Love this tribute to a beautiful snowy day! I am much older that you so had even less supervision in my childhood and it was the greatest! With my own kids I would warn parents who dropped their kids off that, in our neighborhood, we parented by ear - if there was no life threatening shrieking we assumed everything was fine and if the kids were someone running around in the hills and trees that surround our hood (small, mountain town) then of course everything was fine. What could go wrong🤣

Sheila Moeschen's avatar

Donna--I think that's so awesome that you took that parenting approach and you just laid it out there for the other parents. I have young nephews and I see paralysis around every corner, so I can't even imagine how it is for actual parents. But kids really do know what they're doing out there for the most part. We also have a very small hill/green space across from our house that is the neighborhood sledding spot, and I love to see the kids dragging their sleds and tubes (some are carting younger siblings on the sleds) over to the spot. It's so heartening to see that the more things change, the more they stay the same :)

Sharron Bassano's avatar

"...plastic toboggins (that you could steer !) and inflatable tubes (!!!). Those were the Ferraris of sled gear." ha ha ha

"for fifteen minutes no one was bothering her to play a game or make them a peanut butter and jelly sandwich or reattach a limb." So darned funny, Sheila.

I LOVED your description of dad joining in the play and the belly whoppers. How I wish he had been MY dad. Another fine post!

Sharron Bassano's avatar

PS. That photo! Ice blue glass, red brick, lacy white trees - a perfect triad of color and amazing texture, shape and composition. How you do this is beyond my understanding. Pure magic.

Sheila Moeschen's avatar

Thanks my friend for all of the kind words. It's so gratifying to see kids still enjoying nothing more than a snow day sliding down a hill. The purest kind of GOOD, right?
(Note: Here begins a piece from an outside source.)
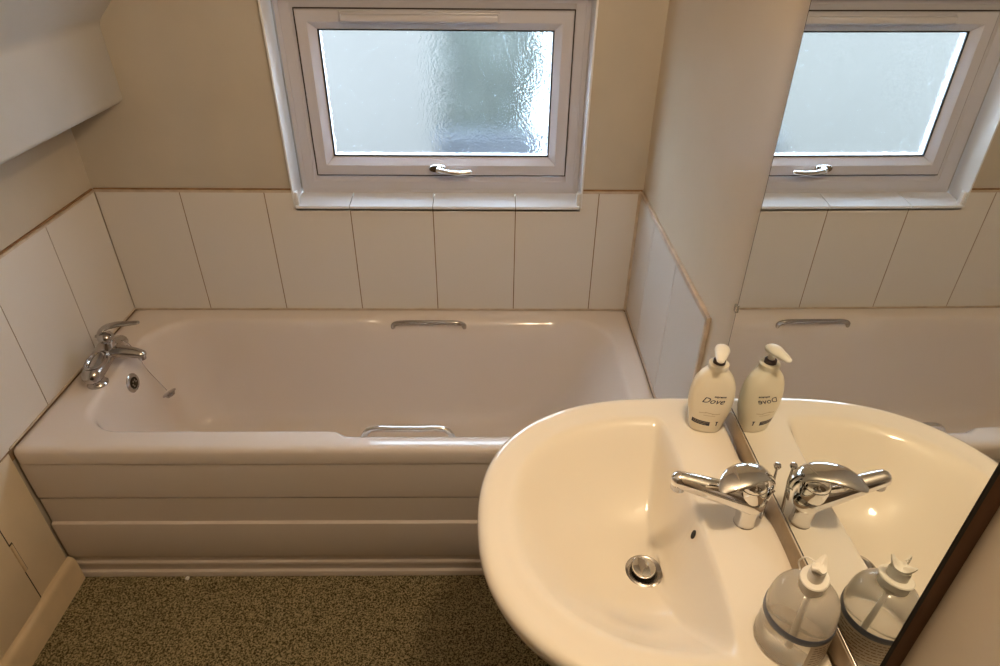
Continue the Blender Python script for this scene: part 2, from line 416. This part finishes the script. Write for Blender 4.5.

X!

Neural Foundry's avatar

Brilliant contrast between the Boston Common hover-parent scene and those belly whopper days. The detail about the "DO SOMETHING response gland behind the adenoids" nailed it perfectly. Growing up I remember my neighbors let us build a halfpipe in their driveway that was basically a lawsuit waiting to hapen, but nobody cared because we were outside and not bugging anyone. That shift from fearlessness-by-ignorance to risk-assessment-paralysis happened somewhere between Pogo Balls and inflatable sleds you can actually steer.